* _Task prompt_: Without the pictures, print the lines running from the beginning of the material to the line containing "COL = SC.collection", both ends included.
-- START OF Data --
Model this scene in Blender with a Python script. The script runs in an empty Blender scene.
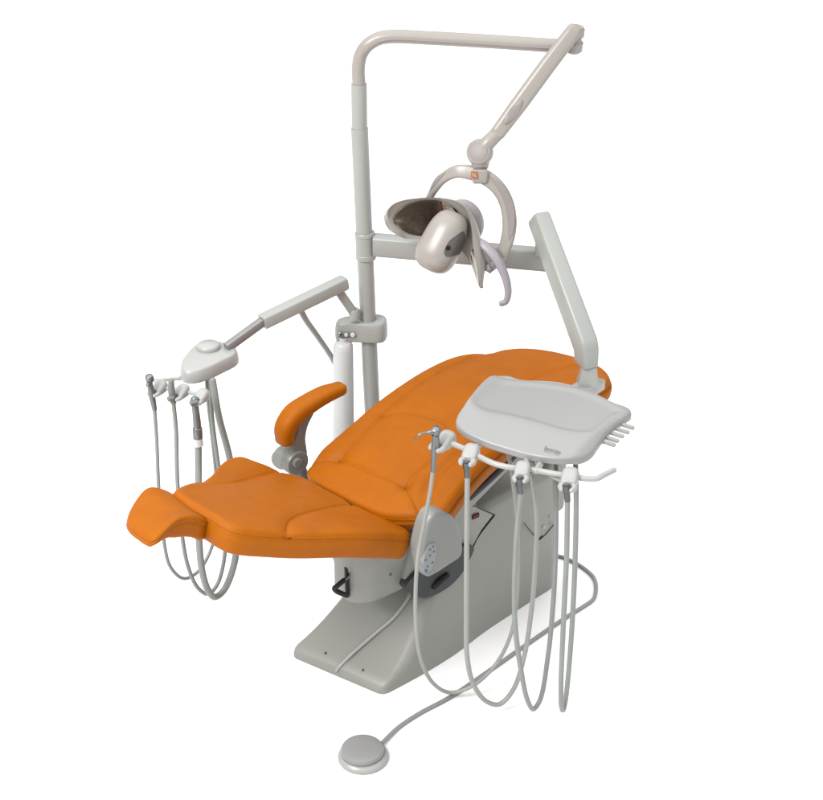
import bpy, bmesh, math, random
import numpy as np
from mathutils import Vector, Matrix
from mathutils.geometry import delaunay_2d_cdt

random.seed(4)
SC = bpy.context.scene
COL = SC.collection

# ------------------------------------------------------------------ camera model (metres; camera 2.92 m up, 28 degrees down)
FPX, CAMH, TH = 1500.0, 2.92, math.radians(28)
CX, CY = 411.5, 400.0
F_ = np.array([0, math.cos(TH), -math.sin(TH)])
U_ = np.array([0, math.sin(TH), math.cos(TH)])
R_ = np.array([1.0, 0, 0])
C_ = np.array([0, 0, CAMH])


def ray(x, y):
    return F_ + (x - CX) / FPX * R_ - (y - CY) / FPX * U_


def pz(x, y, z):
    d = ray(x, y)
    return C_ + d * ((z - CAMH) / d[2])


def py(x, y, Y):
    d = ray(x, y)
    return C_ + d * (Y / d[1])


def onp(x, y, p, n):
    d = ray(x, y)
    return C_ + d * (np.dot(p - C_, n) / np.dot(d, n))


def proj(P):
    v = np.asarray(P, float) - C_
    z = v @ F_
    return np.array([CX + FPX * (v @ R_) / z, CY - FPX * (v @ U_) / z])


EZ = np.array([0, 0, 1.0])
AZ = math.radians(39)
E1 = np.array([math.cos(AZ), math.sin(AZ), 0])
E2 = np.array([-math.sin(AZ), math.cos(AZ), 0])
O = pz(365, 512, 0.585)


def ch(a, b, z):
    """chair frame: a towards the head, b towards the far side, z up from the floor"""
    q = O + a * E1 + b * E2
    return np.array([q[0], q[1], z])


def pb(x, y, b):
    return onp(x, y, O + b * E2, E2)


# ------------------------------------------------------------------ materials
def mat(name, color, rough=0.4, metal=0.0, var=0.05, vscale=6.0, bump=0.0, bscale=300.0, coat=0.0,
        spec=0.5, rvar=0.06, trans=0.0, sss=0.0, wrinkle=0.0):
    m = bpy.data.materials.new(name)
    m.use_nodes = True
    nt = m.node_tree
    b = nt.nodes["Principled BSDF"]
    tc = nt.nodes.new("ShaderNodeTexCoord")
    n = nt.nodes.new("ShaderNodeTexNoise")
    n.inputs["Scale"].default_value = vscale
    n.inputs["Detail"].default_value = 5
    nt.links.new(tc.outputs["Object"], n.inputs["Vector"])
    r = nt.nodes.new("ShaderNodeValToRGB")
    r.color_ramp.elements[0].position = 0.3
    r.color_ramp.elements[1].position = 0.7
    if name != 'white_studio_floor':
        color = tuple(c * 0.76 for c in color)
    r.color_ramp.elements[0].color = tuple(c * (1 - var) for c in color) + (1,)
    r.color_ramp.elements[1].color = tuple(min(1, c * (1 + var)) for c in color) + (1,)
    nt.links.new(n.outputs["Fac"], r.inputs["Fac"])
    nt.links.new(r.outputs["Color"], b.inputs["Base Color"])
    mr = nt.nodes.new("ShaderNodeMapRange")
    mr.inputs["To Min"].default_value = max(0, rough - rvar)
    mr.inputs["To Max"].default_value = min(1, rough + rvar)
    n2 = nt.nodes.new("ShaderNodeTexNoise")
    n2.inputs["Scale"].default_value = vscale * 4
    n2.inputs["Detail"].default_value = 4
    nt.links.new(tc.outputs["Object"], n2.inputs["Vector"])
    nt.links.new(n2.outputs["Fac"], mr.inputs["Value"])
    nt.links.new(mr.outputs["Result"], b.inputs["Roughness"])
    b.inputs["Metallic"].default_value = metal
    b.inputs["Specular IOR Level"].default_value = spec
    if coat:
        b.inputs["Coat Weight"].default_value = coat
        b.inputs["Coat Roughness"].default_value = 0.15
    if trans:
        b.inputs["Transmission Weight"].default_value = trans
    if sss:
        b.inputs["Subsurface Weight"].default_value = sss
        b.inputs["Subsurface Radius"].default_value = (0.02, 0.02, 0.02)
        b.inputs["Subsurface Scale"].default_value = 0.5
    if bump:
        bn = nt.nodes.new("ShaderNodeTexNoise")
        bn.inputs["Scale"].default_value = bscale
        bn.inputs["Detail"].default_value = 3
        nt.links.new(tc.outputs["Object"], bn.inputs["Vector"])
        bp = nt.nodes.new("ShaderNodeBump")
        bp.inputs["Strength"].default_value = bump
        bp.inputs["Distance"].default_value = 0.002
        nt.links.new(bn.outputs["Fac"], bp.inputs["Height"])
        last = bp
        if wrinkle:
            mp = nt.nodes.new("ShaderNodeMapping")
            mp.inputs["Scale"].default_value = (1.0, 2.6, 1.0)
            mp.inputs["Rotation"].default_value = (0, 0, -AZ)
            nt.links.new(tc.outputs["Object"], mp.inputs["Vector"])
            wn = nt.nodes.new("ShaderNodeTexNoise")
            wn.inputs["Scale"].default_value = 11
            wn.inputs["Detail"].default_value = 3
            wn.inputs["Distortion"].default_value = 0.8
            nt.links.new(mp.outputs["Vector"], wn.inputs["Vector"])
            b2 = nt.nodes.new("ShaderNodeBump")
            b2.inputs["Strength"].default_value = wrinkle
            b2.inputs["Distance"].default_value = 0.006
            nt.links.new(wn.outputs["Fac"], b2.inputs["Height"])
            nt.links.new(bp.outputs["Normal"], b2.inputs["Normal"])
            last = b2
        nt.links.new(last.outputs["Normal"], b.inputs["Normal"])
    return m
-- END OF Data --
* _Exercise solution_:
Model this scene in Blender with a Python script. The script runs in an empty Blender scene.
import bpy, bmesh, math, random
import numpy as np
from mathutils import Vector, Matrix
from mathutils.geometry import delaunay_2d_cdt

random.seed(4)
SC = bpy.context.scene
COL = SC.collection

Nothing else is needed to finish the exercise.